Ritu Jha-
Engineering is the backbone of modern society,” says Piyush Malik, the founding president of the American Society of Engineers of Indian Origin (ASEI) Silicon Valley and also its national chair.
On February 19, ASEI celebrated its volunteers and STEM students with various awards including cash, certificates and the coveted PVSA (US Presidential Volunteer Service Awards) while kicking off its 40th anniversary as well as ‘Engineers Week’, at a small event presided by Consul General Dr TV Nagendra Prasad at Amber Restaurant in Los Altos, California where Malik shared the forward vision and history of the formation of the non-profit in 1983.
Malik bats for engineers because he feels they have “played an integral role in designing, building, and maintaining the infrastructure that we all rely on every day. From the roads we drive on, to the buildings we work in, to the water we drink, engineers have helped to create the world we know and love.”
This year’s Engineers’ Week theme, ‘Imagining Tomorrow’ takes a look at future possibilities. “As we celebrate the achievements of engineers from the past, we must also look forward to the innovations that will shape our future,” Malik said.
ASEI was established by the late Dr Hari Bindal, who was conferred with the 2017 Pravasi Bharat Award. “He contacted more than 50 engineers across the US to obtain their consent by conducting a signature campaign and received 150 signatures of approval to form a networking organization for engineers amongst the diaspora.

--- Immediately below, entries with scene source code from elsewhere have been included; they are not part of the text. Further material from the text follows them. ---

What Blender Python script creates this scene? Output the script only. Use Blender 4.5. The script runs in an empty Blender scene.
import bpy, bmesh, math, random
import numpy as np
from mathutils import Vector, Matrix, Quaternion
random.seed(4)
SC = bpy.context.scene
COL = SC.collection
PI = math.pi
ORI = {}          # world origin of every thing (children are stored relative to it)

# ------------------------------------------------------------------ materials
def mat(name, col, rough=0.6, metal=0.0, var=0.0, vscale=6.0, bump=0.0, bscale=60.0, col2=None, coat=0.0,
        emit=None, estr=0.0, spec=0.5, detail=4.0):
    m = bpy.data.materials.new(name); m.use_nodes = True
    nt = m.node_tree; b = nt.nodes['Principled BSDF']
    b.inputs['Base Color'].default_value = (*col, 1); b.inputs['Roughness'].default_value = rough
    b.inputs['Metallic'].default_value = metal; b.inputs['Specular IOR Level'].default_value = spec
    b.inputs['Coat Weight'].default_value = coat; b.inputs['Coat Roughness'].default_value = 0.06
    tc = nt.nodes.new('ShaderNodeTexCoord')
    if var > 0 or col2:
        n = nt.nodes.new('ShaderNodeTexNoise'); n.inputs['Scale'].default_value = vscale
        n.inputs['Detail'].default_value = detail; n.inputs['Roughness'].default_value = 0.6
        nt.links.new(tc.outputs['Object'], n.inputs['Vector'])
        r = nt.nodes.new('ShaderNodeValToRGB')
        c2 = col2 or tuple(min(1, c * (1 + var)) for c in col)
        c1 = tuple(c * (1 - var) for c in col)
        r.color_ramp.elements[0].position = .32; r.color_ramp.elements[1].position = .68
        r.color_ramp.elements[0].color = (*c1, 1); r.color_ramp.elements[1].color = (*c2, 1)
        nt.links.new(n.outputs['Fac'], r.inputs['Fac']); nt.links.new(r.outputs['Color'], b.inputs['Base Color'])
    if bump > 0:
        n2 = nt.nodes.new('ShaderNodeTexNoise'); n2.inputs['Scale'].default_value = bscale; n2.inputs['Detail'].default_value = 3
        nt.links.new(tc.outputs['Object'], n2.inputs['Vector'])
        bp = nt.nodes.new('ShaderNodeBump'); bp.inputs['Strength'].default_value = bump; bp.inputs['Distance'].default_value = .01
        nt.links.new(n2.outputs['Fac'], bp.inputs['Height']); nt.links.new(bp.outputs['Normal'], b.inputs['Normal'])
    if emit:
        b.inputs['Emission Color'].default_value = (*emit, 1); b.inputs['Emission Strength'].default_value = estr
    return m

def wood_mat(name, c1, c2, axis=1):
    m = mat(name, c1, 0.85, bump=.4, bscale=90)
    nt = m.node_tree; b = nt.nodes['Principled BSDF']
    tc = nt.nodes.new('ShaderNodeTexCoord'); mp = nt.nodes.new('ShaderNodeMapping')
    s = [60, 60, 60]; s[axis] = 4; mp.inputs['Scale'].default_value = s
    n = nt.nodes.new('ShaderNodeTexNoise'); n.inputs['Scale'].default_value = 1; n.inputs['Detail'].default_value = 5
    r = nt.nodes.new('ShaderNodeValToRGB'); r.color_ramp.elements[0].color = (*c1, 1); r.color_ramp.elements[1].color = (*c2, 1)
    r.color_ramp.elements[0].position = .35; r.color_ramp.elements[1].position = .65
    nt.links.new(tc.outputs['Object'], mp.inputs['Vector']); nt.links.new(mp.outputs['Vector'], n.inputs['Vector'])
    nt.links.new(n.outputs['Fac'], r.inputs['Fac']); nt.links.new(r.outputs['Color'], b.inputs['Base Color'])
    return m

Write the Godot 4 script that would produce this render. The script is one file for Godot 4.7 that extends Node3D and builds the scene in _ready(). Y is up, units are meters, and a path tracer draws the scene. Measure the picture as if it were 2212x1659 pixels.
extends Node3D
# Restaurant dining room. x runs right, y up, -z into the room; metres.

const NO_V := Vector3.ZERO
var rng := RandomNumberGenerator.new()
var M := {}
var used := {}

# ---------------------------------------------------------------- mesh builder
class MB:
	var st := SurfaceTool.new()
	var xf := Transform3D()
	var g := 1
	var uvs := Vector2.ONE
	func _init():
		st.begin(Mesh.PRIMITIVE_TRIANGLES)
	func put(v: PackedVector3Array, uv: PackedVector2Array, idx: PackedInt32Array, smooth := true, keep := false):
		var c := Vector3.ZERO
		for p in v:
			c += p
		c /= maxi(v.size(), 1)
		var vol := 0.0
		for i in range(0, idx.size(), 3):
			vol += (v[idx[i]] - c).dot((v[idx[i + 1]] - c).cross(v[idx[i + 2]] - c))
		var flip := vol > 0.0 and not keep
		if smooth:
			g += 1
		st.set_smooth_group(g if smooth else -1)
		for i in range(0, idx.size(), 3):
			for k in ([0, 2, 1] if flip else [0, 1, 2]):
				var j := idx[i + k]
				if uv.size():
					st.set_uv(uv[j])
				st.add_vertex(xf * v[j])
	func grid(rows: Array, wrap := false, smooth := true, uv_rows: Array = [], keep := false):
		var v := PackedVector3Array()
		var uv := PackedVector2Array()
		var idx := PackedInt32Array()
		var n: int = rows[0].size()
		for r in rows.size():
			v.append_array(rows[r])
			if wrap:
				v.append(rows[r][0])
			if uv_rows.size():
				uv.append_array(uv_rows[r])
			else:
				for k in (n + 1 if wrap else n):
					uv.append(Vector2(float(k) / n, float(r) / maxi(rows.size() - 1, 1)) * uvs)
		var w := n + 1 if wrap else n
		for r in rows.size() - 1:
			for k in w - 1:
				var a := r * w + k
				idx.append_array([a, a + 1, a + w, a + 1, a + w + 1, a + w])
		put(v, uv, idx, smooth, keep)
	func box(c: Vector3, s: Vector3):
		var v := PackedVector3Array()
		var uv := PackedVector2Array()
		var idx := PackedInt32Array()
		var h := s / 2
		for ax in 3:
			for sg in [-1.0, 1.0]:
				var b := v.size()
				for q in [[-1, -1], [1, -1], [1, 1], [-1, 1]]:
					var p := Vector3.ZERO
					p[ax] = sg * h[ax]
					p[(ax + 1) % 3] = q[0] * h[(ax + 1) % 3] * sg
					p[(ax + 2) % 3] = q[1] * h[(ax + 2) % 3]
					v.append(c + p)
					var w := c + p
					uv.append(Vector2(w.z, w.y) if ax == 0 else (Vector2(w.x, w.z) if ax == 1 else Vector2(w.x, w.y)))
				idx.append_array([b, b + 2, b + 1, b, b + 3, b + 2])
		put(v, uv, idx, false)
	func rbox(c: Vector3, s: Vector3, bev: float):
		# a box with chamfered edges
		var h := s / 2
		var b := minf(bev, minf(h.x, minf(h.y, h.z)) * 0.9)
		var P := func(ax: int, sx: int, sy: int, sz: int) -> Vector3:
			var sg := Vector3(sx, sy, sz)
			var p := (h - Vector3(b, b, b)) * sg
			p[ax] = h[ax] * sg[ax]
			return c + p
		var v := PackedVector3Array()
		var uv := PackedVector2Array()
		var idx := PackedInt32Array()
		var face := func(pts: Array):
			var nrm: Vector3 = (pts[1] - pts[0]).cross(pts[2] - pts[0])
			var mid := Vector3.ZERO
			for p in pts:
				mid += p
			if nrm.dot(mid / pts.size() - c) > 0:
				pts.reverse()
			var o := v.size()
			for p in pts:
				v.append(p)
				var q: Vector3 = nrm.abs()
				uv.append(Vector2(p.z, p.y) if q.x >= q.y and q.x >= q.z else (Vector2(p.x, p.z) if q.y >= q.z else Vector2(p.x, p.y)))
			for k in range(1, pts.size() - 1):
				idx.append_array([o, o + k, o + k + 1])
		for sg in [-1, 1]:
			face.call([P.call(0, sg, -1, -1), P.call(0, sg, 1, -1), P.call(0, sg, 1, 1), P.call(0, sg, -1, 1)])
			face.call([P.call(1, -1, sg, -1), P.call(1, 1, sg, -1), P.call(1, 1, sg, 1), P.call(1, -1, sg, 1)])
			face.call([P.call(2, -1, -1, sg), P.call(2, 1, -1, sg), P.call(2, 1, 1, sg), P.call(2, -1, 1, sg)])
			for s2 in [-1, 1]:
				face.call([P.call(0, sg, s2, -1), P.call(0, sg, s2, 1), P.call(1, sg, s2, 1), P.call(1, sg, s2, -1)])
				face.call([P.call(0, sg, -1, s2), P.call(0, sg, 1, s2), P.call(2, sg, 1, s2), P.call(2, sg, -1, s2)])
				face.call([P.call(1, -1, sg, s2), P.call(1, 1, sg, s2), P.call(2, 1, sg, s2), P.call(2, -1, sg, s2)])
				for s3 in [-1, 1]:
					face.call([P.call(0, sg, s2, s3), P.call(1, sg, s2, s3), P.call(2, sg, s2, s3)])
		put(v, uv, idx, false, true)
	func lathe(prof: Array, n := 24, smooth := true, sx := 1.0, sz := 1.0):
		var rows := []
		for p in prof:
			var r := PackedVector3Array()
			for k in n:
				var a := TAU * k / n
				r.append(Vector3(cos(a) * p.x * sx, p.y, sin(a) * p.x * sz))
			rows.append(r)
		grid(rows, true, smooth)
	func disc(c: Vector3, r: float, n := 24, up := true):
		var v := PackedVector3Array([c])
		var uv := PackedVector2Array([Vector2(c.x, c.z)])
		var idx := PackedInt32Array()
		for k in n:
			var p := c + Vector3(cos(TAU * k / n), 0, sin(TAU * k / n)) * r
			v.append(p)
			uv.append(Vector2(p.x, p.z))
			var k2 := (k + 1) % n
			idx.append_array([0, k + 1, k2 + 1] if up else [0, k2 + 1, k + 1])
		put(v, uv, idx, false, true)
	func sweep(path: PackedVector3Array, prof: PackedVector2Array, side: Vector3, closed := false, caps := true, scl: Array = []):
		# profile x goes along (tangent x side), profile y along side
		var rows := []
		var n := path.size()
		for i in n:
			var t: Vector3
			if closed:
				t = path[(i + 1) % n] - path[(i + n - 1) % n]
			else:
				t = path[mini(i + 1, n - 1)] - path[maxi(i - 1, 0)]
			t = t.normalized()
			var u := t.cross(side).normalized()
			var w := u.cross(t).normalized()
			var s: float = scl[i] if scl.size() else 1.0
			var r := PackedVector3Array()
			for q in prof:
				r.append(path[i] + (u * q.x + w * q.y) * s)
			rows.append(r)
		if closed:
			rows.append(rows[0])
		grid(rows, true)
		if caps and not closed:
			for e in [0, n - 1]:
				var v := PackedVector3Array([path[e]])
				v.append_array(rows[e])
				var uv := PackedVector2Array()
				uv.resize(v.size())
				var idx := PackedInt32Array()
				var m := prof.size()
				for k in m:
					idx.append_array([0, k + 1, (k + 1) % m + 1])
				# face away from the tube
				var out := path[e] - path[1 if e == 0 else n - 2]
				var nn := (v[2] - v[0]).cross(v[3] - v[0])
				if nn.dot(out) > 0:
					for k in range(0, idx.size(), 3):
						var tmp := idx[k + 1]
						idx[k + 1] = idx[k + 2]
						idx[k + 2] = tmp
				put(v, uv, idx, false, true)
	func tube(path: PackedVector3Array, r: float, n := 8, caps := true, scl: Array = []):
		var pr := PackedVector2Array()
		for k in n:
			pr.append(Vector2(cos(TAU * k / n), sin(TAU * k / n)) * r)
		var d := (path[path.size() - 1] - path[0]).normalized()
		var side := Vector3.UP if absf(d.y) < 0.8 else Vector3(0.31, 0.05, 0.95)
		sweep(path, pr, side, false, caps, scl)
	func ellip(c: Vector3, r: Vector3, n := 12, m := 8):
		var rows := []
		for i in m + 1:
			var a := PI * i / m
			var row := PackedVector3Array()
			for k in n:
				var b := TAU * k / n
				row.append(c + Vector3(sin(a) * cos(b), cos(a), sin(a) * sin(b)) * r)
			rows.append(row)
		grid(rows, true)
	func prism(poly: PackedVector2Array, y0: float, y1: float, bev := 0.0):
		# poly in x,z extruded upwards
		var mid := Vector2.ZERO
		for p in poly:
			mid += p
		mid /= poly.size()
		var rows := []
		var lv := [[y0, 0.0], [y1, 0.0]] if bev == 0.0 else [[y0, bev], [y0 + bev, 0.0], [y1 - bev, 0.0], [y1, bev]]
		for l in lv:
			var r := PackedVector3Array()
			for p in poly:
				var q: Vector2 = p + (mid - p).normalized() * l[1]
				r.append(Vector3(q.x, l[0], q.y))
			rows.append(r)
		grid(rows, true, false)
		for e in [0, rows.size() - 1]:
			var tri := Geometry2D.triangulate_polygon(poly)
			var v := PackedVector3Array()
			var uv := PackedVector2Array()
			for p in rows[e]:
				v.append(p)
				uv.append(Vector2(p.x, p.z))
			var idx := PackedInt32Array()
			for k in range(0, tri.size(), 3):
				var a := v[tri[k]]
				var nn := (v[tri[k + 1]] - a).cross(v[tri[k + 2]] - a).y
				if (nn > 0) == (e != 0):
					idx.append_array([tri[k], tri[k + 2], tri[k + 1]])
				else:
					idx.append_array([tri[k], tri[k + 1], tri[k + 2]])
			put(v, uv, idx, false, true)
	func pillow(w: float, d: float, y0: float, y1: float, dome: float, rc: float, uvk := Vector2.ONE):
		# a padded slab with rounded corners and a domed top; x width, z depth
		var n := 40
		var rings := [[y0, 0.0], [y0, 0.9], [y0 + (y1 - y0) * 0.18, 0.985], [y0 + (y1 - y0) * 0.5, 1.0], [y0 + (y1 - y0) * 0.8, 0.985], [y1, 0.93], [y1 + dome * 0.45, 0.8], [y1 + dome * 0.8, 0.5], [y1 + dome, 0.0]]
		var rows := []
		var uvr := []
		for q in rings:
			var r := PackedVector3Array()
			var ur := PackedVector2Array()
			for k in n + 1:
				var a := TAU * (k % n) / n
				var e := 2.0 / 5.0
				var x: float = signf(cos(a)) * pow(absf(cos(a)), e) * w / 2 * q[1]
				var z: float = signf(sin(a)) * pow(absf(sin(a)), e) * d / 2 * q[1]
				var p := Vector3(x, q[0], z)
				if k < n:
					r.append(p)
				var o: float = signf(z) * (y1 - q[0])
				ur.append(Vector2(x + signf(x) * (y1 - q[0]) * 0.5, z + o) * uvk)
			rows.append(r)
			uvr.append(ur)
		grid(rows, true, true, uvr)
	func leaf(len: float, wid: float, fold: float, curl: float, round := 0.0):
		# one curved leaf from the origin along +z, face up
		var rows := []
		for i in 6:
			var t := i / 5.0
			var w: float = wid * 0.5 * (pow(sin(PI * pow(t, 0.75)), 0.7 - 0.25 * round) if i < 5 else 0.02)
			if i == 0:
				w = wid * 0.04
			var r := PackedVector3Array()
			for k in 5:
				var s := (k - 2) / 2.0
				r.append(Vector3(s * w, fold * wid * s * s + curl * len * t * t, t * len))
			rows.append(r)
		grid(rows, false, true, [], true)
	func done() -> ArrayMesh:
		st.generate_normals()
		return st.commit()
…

“He then organized a meeting on 5 May, 1983, attended by the 26 founding members of ASEI and after much deliberation, a resolution was passed to form an organization of engineers from India.”
Soon after that, ASEI was registered as a non-profit organization with the IRS in Michigan, where Dr Bindal was from. “The aim was to further Indo-US technology relationships and have an inclusive place to network and grow professionally. That became the parent chapter and since then there have been various professional chapters formed across the US and they have also sponsored student chapters in many universities.”
The first chapter in California was formed in 2004 in Southern California, and in 2013 the National Chairman of ASEI visited the annual TiE conference at the Santa Clara Convention Center and there he met Piyush Malik and invited him to speak at ASEI’s convention in Irvine a few months later. Soon afterward, a request to help start a Silicon Valley chapter of ASEI followed.
“With the backing of IBM corporate CSR group and a seed funding from IBM local ERG, the ASEI Silicon Valley Chapter was founded,” said Malik who took the lead, and a two-member team with a prime focus on youth empowerment and to encourage and build the next generation of engineers and scientists was formed.
They organized a ‘Job Shadowing Day’ for 50 high-schoolers at IBM San Jose in 2015. Buoyed by the success of that program and outreach efforts to non-IBMers, a few more members joined hands.
The momentum started building and more programs were launched for the under-served in the community – a coding camp for middle- and high-schoolers led by Srini Vemula, an internship for university engineering grads and undergrads spearheaded by Rakesh Guliani.
Soon, a partnership with the Santa Clara Science Fair followed and each year out of hundreds of submissions, ASEI volunteer judges select 12 students for prizes. Those 12 students were then nominated for the National level ASEI Youth Technology Exposition (YTE) program across all chapters.
Malik said that over these four decades, ASEI has helped create an environment where Indian-origin engineers are not sneered upon as they were in the 1970s and 1980s, but respected for their talent.
“We have come a long way,” he says. “On many occasions, startups are not funded unless they have an Indian technical founder or cofounder. All of this has happened because of the closer Indo-US technical collaboration and creation of an environment that helped Indian techies thrive in the US.”
He added, “ASEI SoCal and Washington DC chapters were re-energized in the last 2 years and the latest chapter formed in 2022 is in Dallas. We hope to be able to revive our Seattle and San Diego chapters in the near future and also look at more cities for expansion going forward.
ASEI has over 6000 members from technical and engineering backgrounds. Malik said the ASEI has awarded over $250,000 over these years in scholarships at graduate and undergraduate engineering level.
“In the last two years alone, we have served 50 mentor-mentee pairs, over 60 knowledge-sharing webinars and virtual technical sessions. We have organized 6 deep dive summits on a variety of topics – AI, Sustainability, Energy, Cybersecurity, CXO, AeroSpace – with 20 to 30 high calibre speakers and executives from across the world in each event sharing their wisdom. “
As we observe International Women’s month in March, it is fitting to mention that under Malik’s leadership, in the past several years, not only has ASEI driven programs for youth empowerment but also through a determined focus on DEIB, has increased diversity in ASEI board with the percentage of women rising from 0% at inception to over 35% now. Several organizations such as NCWIT and NAAAP have taken notice of this work over the past years and recently recognized ASEI student members as well as its leadership.
“ASEI has organized over 34 national conventions in different cities over the past 40 years. We are getting ready to host our 35th national convention in Michigan in September 2023, and would love your participation” Malik added.